Entertainment

New cinema releases: Love, Simon and Thoroughbreds

Katherine Langford and Nick Robinson in Love, Simon
Katherine Langford and Nick Robinson in Love, Simon Katherine Langford and Nick Robinson in Love, Simon

LOVE, SIMON (12A, 110 mins)

GREG Berlanti directs the first teen rom-com, financed by a major Hollywood studio, which centres on a gay lead protagonist and deals openly with their sexual identity.

Based on the awkwardly titled young adult novel Simon Vs The Homo Sapien Agenda by Becky Albertalli, the film introduces us to Georgia high student Simon Spier (Nick Robinson), who is blessed with a close-knit group of friends, supportive parents Jack (Josh Duhamel) and Emily (Jennifer Garner), and a lovable younger sister Nora (Talitha Bateman).

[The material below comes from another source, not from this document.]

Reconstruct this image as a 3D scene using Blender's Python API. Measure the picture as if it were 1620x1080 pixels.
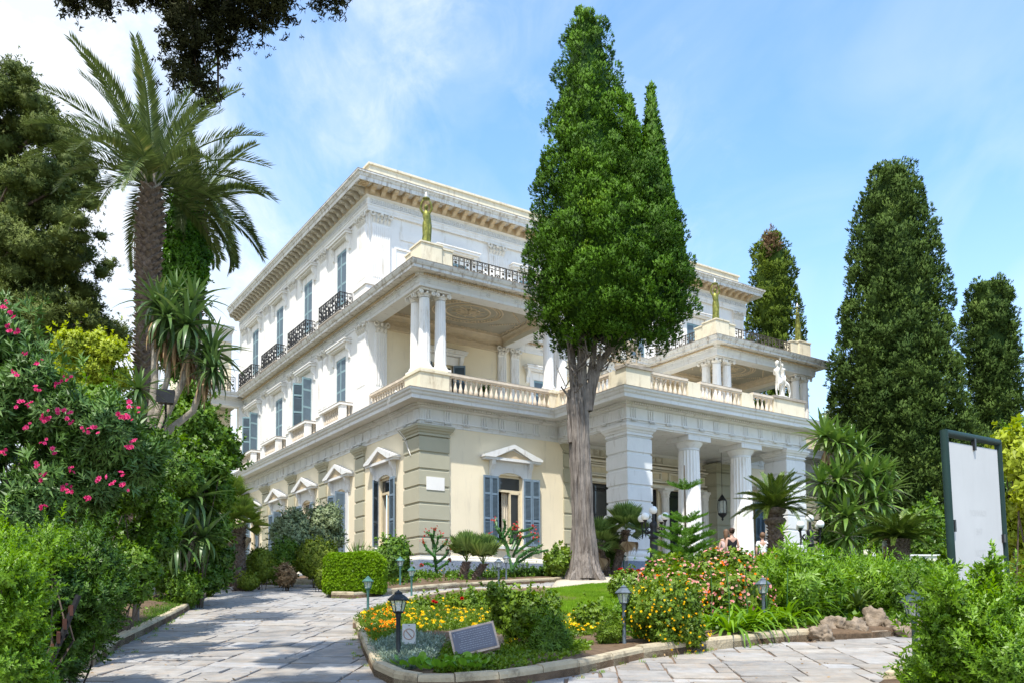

Unbeknown to his nearest and dearest, Simon is wrestling with his sexuality and hasn't mustered the courage yet to come out to them.

One of Simon's best friends, Leah (Katherine Langford), shares some shocking news: one of the students at the school has posted an online message about his sexuality on a noticeboard under the moniker Blue.

Simon responds under his own pseudonym, Jacques, and confesses that he too is closeted and gay.

The young men continue to exchange messages, unaware of each other's identities, until a classmate called Martin (Logan Miller) discovers Simon's secret and blackmails the terrified student into getting him a date with good friend Abby (Alexandra Shipp) in exchange for his silence.

THOROUGHBREDS (15, 93 mins)

MEAN girls mean business in a lip-smacking psychological thriller of cruel intentions and unscrupulous personal advancement set in the rarefied surroundings of suburban Connecticut.

Written and directed by debutant Cory Finley, Thoroughbreds saddles up for a brisk canter through familiar terrain but quickly unseats us with some unexpected twists and a slickly conceived script laden with gallows humour.

Rich kid Lily Reynolds (Anya Taylor-Joy) grows increasingly annoyed by the way her stepfather Mark (Paul Sparks) struts around the house, bullying her weak mother (Francie Swift) into submission.

She shares her frustrations with deranged friend Amanda (Olivia Cooke), who suggests the solution would be to murder Mark. "If we did this, we would need to be far away with airtight alibis."

The young women hire a small-time drug dealer called Tim (Anton Yelchin) to break into Lily's home and kill the stepfather, making it look like a burglary gone wrong.

The plan starts off swimmingly but Tim's unreliability creates a host of new problems for Lily and Amanda.